Orang-orang yang mendalam ilmunya (Ar-Rasikhun fil Ilm) memiliki peran sentral dalam menghadapi kedua jenis ayat ini. Mereka adalah penengah antara kaum awam dan kontroversi Mutasyabih. Sikap mereka dirangkum dalam dua tindakan utama:
Bagi mereka yang memilih madzhab Ta'wil (Khalaf), mereka melakukan takwil yang rasional dan syar'i untuk Mutasyabih Nisbi demi memberikan pemahaman yang terstruktur bagi umat. Sementara bagi mereka yang memilih madzhab Tafwidh (Salaf), mereka berhenti pada pengakuan iman, menjamin keselamatan akidah dari jangkauan akal yang terbatas.

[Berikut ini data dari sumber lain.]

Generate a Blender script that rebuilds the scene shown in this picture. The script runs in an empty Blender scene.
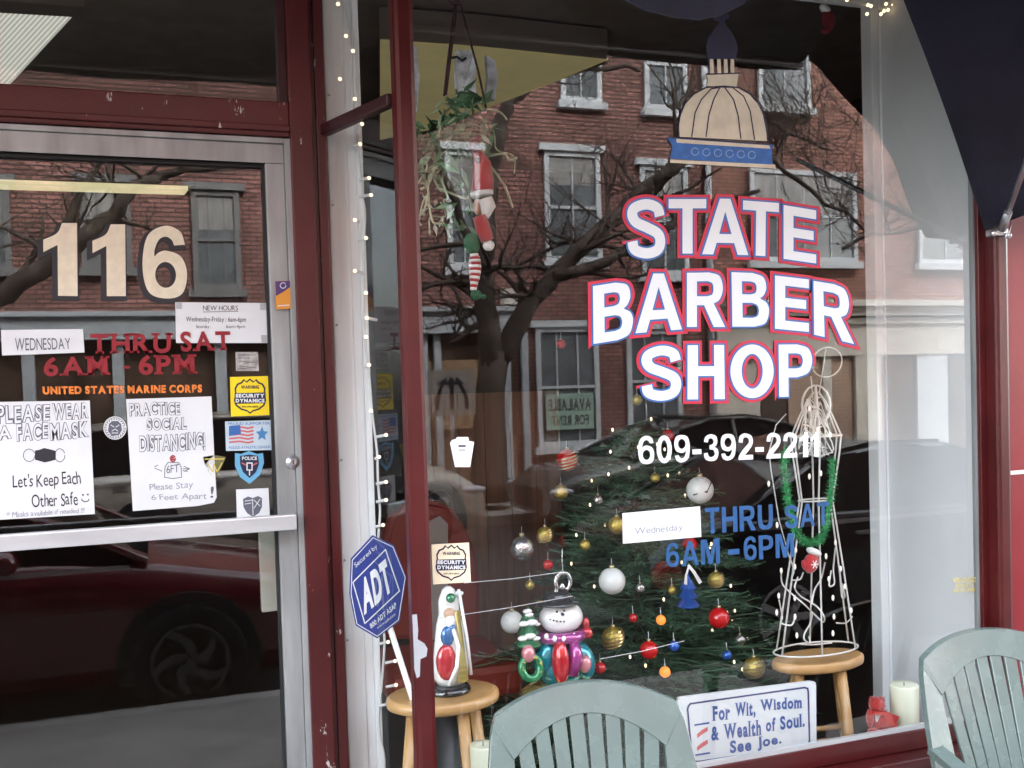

Konsep Muhkam dan Mutasyabih mewakili keseimbangan sempurna antara peran akal (rasio) dan peran wahyu (transendensi) dalam Islam. Ayat Muhkam memberikan kepastian dan pondasi yang kokoh, di mana akal wajib bekerja keras untuk memahami dan menerapkannya dalam hukum (fiqh) dan etika.
Sementara itu, ayat Mutasyabih memberikan batasan, mengingatkan bahwa ada wilayah kebenaran yang melampaui logika dan empiris kita, wilayah yang hanya bisa diakses melalui keimanan dan kepasrahan. Dengan menjadikan Muhkam sebagai induk dan rujukan, umat Islam diarahkan untuk menjalani kehidupan berdasarkan kepastian, sambil tetap tunduk pada misteri dan keagungan Ilahi yang bersifat Mutasyabih. Kepatuhan terhadap prinsip ini adalah jaminan dari keselamatan akidah dan keselarasan metodologi dalam memahami kalamullah.
Pemahaman yang utuh terhadap dinamika Muhkam dan Mutasyabih memastikan bahwa Al-Qur'an tetap menjadi sumber petunjuk yang abadi, kuat di fondasinya, namun kaya dalam interpretasi, dan senantiasa menantang kedalaman keilmuan setiap generasi.